Critics of my argument may agrue that the govt. currently addresses the 0-6 age group through various schemes like ICDE scheme and its also part of the constitution as part of Article 45. But this doesnt make it a fundamental right for 0-6 age group children which the state is liable to. Is there any valid reason for this age group not being addressed in the bill?. None. Its just lack of political will. The financial commitment on the govt by extending the bill to include 0-18 age group is not signficant if there is political will.

2. Government's Commitment:
Current Stand:
The government will provide neighorbood schools in all areas within 3 years and till then provide transportation charges for children to the schools.
Free education is vaguely defined as govt schools will not charge any fees.
Quality of education is defined mostly in terms of accesibility to schools.

My View:
I think the government should provide quality neighborhood schools in all areas within 1 year.
I think governement should in addition provide a) free textbooks b) uniform c) transportaion charges if any d) any other expenses incurred on education by children of lower income families.
Within one year government should ensure that all govt schools are of the same level in terms of insfrastructure (building, teacher's education, teacher-student ratio etc) as today's Kendriya Vidyalaya schools. Within 3 years per-child expenses on education in all schools should be comparable to KV schools today. Govt should setup strict evaluation mechanism for monitoring how schools are performing in terms of imparting education. This will mean looking beyond infrastructure to things like children learning standards in schools. The bill should include provisions by which Govt can be held responsible if it doesnt acheive the above in stated time frame.

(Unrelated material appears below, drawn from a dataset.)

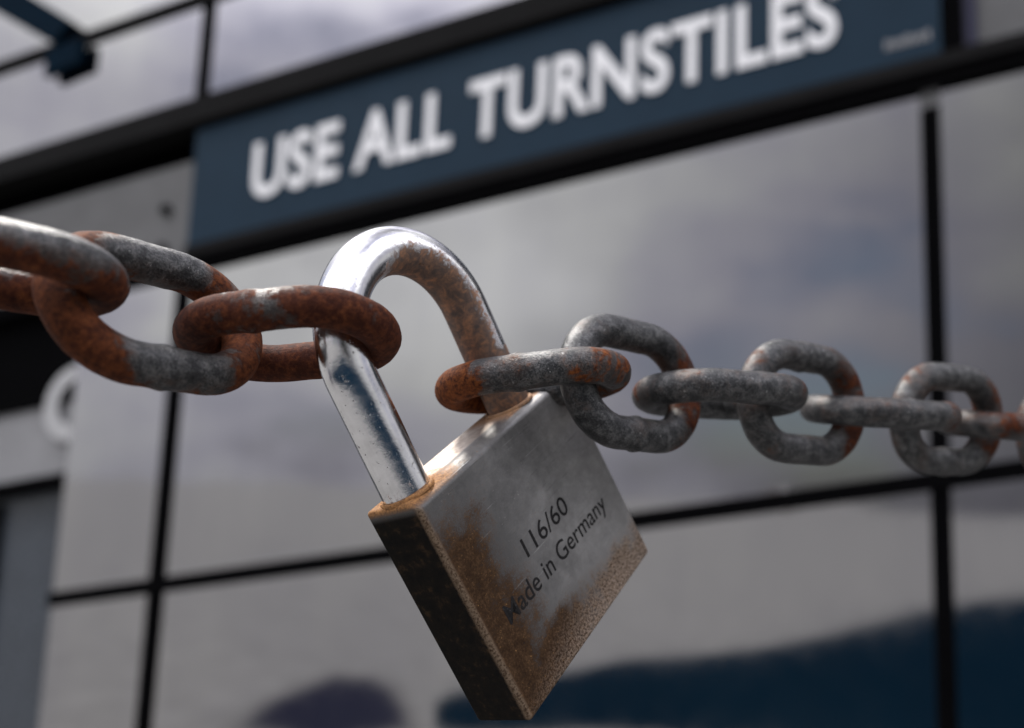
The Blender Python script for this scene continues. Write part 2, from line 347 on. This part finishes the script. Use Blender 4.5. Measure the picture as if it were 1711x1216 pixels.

I believe "Everybody should get equal opportunity for education". No child should be denied quality education. Education for all should be a priority as it has been ignored for many years.
Critics may argue that this is overly ambitious. Is it?. Just look at the Golden Quadrilateral project or the National Highway project. The govt considered it a priority and within a few years we have roads comparable to free ways in America. So I am sure it can be done.
Oh we dont have money, the other argument will go. Do we really dont have money?. The government is spending a lot on various infrastructure projects. I think education being the most important priority funds can be diverted towards that for 1-2 years. Also I beleive we dont really need that much money that other sectors will be completely ignored. A few places where untargeted subsidies are reduced/restructured (LPG!, fertilizer! ...) or special incentives given to rich industries (Special economic zones!, free/subsidized land!) removed will provide with the needed money. If Govt commits I am sure there wont be any trouble finding the money.

In the next part I will cover my other criticisms to the bill. Comments/questions are welcome.


At 12:34 PM, Blogger Sunil said...

a good summary...and overall, i'll agree with your suggestions. One difference though...

I think governement should in addition provide a) free textbooks b) uniform c) transportaion charges if any d) any other expenses incurred on education by children of lower income families.

should it be "one size fits all" there? Should not people who can afford to pay, pay? How does one decide a "low income family"? (i've had collegemates, who claimed to be from families with annual incomes of Rs 30000 from farming families, when it was more like Rs 300000.. (much more than what my retired dad makes)..and got to pay even more subsidized fees (some Rs. 1000 a semester). How does one decide this?"

At 5:12 PM, Blogger Rahul said...

Ya I agree. Not sure on the exact criteria but it can be some income based criteria.
The point I wanted to make was more on the lines that no child should be denied education due to any economic costs.